2 janvier 2013

À ceux qui ont le temps de lire

Et non, je ne vais pas vous emmerder avec une autre histoire. Je ne vous ferez pas perdre votre précieux temps. Je serai concis. Promis. Vous avez un certain nombre de minutes à m'accorder et il ne faut pas que je le dépasse. Mais puisque vous avez déjà commencé à lire et que vous poursuivez votre lecture, aussi bien en profiter. L'amour, ça ne s'embrasse pas. Ça ne se sent pas ou ça se sent mal.

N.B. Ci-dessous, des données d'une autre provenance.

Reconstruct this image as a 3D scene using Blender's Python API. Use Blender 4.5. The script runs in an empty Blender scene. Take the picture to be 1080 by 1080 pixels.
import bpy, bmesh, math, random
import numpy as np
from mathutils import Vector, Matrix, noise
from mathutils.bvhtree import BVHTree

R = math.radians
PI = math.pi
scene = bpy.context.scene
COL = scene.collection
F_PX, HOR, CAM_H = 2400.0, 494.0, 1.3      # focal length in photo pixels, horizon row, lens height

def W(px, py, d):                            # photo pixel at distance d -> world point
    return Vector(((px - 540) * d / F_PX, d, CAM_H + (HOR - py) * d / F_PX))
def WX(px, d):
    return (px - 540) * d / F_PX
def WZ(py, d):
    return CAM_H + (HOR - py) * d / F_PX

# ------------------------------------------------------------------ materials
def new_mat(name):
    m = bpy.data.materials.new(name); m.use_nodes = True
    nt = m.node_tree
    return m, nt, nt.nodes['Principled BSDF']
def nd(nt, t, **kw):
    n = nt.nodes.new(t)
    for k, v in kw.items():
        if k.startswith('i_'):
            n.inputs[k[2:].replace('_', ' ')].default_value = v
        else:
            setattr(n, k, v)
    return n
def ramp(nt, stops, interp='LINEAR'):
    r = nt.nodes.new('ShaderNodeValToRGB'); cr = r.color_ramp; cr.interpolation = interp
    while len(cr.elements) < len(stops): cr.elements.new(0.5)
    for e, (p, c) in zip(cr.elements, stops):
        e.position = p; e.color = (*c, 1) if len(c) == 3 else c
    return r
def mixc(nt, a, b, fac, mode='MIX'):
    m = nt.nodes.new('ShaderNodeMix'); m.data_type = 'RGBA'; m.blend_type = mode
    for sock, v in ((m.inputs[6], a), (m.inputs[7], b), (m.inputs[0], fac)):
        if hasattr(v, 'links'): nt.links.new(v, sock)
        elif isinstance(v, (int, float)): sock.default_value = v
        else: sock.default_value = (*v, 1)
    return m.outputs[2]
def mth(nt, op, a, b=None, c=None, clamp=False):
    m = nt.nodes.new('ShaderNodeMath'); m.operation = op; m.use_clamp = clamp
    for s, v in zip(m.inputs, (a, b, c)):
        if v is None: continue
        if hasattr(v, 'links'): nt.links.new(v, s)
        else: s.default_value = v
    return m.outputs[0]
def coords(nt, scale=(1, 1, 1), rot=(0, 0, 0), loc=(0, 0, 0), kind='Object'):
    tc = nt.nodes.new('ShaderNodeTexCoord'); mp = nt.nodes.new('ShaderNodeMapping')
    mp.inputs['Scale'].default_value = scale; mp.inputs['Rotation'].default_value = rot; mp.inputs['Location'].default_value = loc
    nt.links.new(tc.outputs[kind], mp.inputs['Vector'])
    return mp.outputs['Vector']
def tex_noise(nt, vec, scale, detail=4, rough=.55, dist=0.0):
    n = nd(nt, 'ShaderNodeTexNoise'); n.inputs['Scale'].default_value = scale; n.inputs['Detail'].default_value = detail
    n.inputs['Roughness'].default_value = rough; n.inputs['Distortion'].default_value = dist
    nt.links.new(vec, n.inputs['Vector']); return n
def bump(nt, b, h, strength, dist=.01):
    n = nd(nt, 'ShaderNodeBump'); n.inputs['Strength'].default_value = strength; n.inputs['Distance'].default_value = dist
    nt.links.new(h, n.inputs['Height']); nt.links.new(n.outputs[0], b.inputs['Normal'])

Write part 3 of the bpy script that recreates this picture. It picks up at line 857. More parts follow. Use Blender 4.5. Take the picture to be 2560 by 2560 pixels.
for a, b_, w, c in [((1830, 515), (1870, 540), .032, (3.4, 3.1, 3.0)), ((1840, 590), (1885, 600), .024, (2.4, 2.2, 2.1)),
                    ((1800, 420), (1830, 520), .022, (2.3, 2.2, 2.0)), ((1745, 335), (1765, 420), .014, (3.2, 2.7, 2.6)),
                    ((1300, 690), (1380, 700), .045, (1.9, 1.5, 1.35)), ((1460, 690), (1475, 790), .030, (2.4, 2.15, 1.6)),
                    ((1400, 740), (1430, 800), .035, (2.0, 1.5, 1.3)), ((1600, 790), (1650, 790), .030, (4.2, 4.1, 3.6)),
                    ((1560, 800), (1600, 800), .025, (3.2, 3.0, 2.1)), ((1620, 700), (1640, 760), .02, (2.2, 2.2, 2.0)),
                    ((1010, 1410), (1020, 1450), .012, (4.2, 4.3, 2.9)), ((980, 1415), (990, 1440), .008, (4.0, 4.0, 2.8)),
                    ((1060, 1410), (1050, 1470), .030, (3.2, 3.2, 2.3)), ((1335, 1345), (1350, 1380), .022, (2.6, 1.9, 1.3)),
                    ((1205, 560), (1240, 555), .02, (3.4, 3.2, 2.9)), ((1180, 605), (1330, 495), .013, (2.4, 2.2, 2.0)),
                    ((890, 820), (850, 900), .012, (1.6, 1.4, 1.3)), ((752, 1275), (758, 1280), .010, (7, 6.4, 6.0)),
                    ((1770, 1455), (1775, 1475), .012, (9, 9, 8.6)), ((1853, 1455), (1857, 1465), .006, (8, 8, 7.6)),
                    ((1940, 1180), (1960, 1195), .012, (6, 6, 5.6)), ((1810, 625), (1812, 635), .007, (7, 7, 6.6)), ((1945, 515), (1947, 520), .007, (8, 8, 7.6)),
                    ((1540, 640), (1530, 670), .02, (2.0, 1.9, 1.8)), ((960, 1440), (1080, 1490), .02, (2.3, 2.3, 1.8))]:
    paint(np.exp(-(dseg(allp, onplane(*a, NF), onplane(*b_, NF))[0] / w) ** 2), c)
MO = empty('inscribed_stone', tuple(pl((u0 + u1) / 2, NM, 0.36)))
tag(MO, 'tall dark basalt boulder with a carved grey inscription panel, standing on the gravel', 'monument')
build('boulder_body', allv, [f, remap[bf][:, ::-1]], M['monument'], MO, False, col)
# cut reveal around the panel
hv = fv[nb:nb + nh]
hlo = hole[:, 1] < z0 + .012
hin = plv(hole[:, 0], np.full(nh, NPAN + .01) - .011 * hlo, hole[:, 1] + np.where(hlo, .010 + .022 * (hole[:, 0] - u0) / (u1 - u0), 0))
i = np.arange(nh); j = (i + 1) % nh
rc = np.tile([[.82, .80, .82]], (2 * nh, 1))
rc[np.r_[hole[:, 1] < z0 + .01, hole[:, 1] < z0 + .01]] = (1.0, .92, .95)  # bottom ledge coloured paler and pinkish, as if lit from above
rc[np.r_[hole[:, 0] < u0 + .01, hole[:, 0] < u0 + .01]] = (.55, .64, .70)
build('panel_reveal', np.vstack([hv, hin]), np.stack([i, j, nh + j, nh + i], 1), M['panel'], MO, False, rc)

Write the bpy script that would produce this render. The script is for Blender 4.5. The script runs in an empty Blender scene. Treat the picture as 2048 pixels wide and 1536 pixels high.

Mes mots ont intérêt à ne pas vous décevoir. Votre temps est précieux. Il faut que mon récit soit efficace. Je ne m'éterniserai pas sur mes envolées poétiques, ni sur mes descriptions, visage, nez, bouche, etc. Ah. Et cetera. Ça, vous aimez ça. Quand je dis et cetera, ça veut dire que j'abrège. Et ça veut dire que vous gagnez du temps. Plus de temps pour vous, c'est plus d'amour pour moi. Si le texte finissait là, tout de suite, vous m'aimeriez et je pourrais dormir tranquille. Mais non. Tout de même, si vous avez commencé à lire, c'est qu'il faut bien que j'énonce quelque chose. Une vérité ou un mensonge. Une histoire ou une allégorie. Un elfe ou une grotte. Quelque chose!

Attendez. Ça vient. Non, n'attendez pas. Enfin, lire ou regarder les aiguilles d’une montre. C'est pareil. Vous connaissez la vitesse à laquelle vous lisez. Cinq mots par secondes. Disons quatre pour ceux qui ont bu. Le nombre de mots que vous venez de lire divisé par quatre, ça fait soixante. Soixante secondes. Une minute. Je vous ai fait lire, ou perdre votre temps, pendant une minute. Rien de dramatique.

La caissière de l’épicerie peut facilement vous faire perdre le double en cherchant le code de l’artichaut. Vous n’avez jamais acheté d’artichaut, je sais, mais n’empêche que. Bon. J’ai préféré écrire « bon » plutôt que de terminer ma phrase pour vous faire économiser du temps parce que je savais que vous vous imagineriez la suite. Même si vous ne vous l’êtes pas imaginée, ce n’est pas grave. N’est pas auteur qui veut. Et auteur qui le veut parfois ne sera peut-être jamais auteur. Et cela, même s’il le veut souvent.

Nous en sommes à 364 mots. Un de plus et quiconque aurait lu un mot par jour aurait pu passer l’année entière à lire ce que vous avez lu en 91 secondes. Votre rapidité est admirable. Je me demande encore si vous lisez pour vous en débarrasser ou s’il y a autre chose. Ceux qui lisaient pour s’en débarrasser, je pense qu’ils ont cessé de lire au troisième paragraphe. Quand j’ai dit « attendez », ils n’ont pas attendu. D’un regard furtif, tout au plus en dix secondes, ils ont balayé le reste de mon article et l’ont « liké » sur facebook avant de s’en remettre aux photos qui les intéressaient. Vous qui êtes restés, pourquoi ? Je me demande. À quoi bon continuer de lire ce texte si je m’efforce de l’empêcher d’avancer ? Peut-être attendez-vous la phrase intelligente que je colle à la fin de chaque paragraphe ? L’amour, ça ne s’embrasse pas. Ça ne se sent pas ou ça se sent mal.

Des phrases de ce style-là, je n’en écrirai plus. Désormais, c’est entre vous et moi. C’est une compétition. Qui sera le premier à cesser de lire ou à cesser d’écrire. Nous en sommes à 561 mots. 140 secondes. Vous avez dépensé deux minutes. Je n’écris pas aussi vite que vous lisez. Je mets peut-être quatre secondes à écrire quatre mots. Une seconde par mot. 561 mots. Pour moi, c’est 561 secondes. C’est neuf minutes. C’est sans compter le temps où je vais pisser. Je perds deux minutes chaque fois que je vais pisser. J’y vais une fois toutes les demi-heures. Tous les 1800 mots, je perds deux minutes aux toilettes. La compétition n’est pas juste. Vous serez toujours plus rapides que moi. Si vous décidiez d’arrêter de lire, même si je vous donnais une raison de le faire, je ne le saurais que bien plus tard. Et je continuerais d’écrire dans le vide, convaincu qu’il me reste quelques lecteurs à soutenir pendant quelques heures, alors qu’en réalité, il n’y en a plus. Tous ont déserté le terrain et m’ont laissé seul à m’expliquer, à moi-même, pourquoi suis-je le seul à m’expliquer que je suis le seul à m’expliquer que je suis seul.